The NATO-Ukraine situationship

By Daniel DePetris

If concerns about NATO’s irrelevance to Europe started dissipating after Russia annexed the Crimean Peninsula in 2014, they were extinguished when Russian ballistic missiles began crashing into Kyiv, Mariupol, Kharkiv, and Odesa in February 2022. Out-of-area missions such as the two-decades-long occupation of Afghanistan are now being de-prioritized. The alliance is back to its original function: protecting Europe from Russian aggression. A core strategy of this objective, in the view of policy-makers, is to provide Ukraine with the military equipment it needs to defend itself in the face of a conventional war such as the world hasn’t seen since the 1980s, when Iraqi and Iranian soldiers were shooting at each other for eight long years.

While Ukraine is not a formal member of the alliance, NATO has nevertheless treated it as a close partner deserving of extensive military support.
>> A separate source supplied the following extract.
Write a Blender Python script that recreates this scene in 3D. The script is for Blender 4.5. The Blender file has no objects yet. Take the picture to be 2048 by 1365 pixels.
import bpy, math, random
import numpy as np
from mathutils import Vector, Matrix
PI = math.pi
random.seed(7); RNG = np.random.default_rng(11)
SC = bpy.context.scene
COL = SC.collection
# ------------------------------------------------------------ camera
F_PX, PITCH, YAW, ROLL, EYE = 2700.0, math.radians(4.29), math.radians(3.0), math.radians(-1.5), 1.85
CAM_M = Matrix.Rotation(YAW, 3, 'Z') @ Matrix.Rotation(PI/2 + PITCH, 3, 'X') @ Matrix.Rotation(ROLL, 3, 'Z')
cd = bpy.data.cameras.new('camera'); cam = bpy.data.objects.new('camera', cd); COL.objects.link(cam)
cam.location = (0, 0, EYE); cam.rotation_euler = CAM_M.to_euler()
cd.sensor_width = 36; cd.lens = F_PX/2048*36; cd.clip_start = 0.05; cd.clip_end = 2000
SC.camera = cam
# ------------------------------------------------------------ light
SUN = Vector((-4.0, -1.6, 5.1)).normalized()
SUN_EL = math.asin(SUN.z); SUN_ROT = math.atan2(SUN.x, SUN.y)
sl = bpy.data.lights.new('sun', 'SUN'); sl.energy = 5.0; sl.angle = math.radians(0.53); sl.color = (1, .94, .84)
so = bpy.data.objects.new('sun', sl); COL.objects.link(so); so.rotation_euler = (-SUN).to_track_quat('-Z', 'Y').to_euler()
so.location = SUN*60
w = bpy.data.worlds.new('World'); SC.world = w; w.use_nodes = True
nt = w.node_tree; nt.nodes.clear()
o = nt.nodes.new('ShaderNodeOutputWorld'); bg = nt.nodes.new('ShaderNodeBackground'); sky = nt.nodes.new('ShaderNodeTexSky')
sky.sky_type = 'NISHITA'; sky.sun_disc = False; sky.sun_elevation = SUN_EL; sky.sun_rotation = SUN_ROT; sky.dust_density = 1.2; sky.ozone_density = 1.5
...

Indeed, it is difficult to imagine Ukraine’s army having had such stellar success on the battlefield without U.S. and NATO contributions. NATO members have sent Ukraine more than $70 billion in military aid—from bullets and air-defense systems to missiles. (Of that total, the U.S. has given more than $40 billion, close to 60 percent.) NATO members trained nine new Ukrainian army brigades—roughly 30,000 Ukrainian troops—specifically for the ongoing counteroffensive. Ukrainians now operate American HIMARS missile systems, German Leopard tanks, and British attack drones.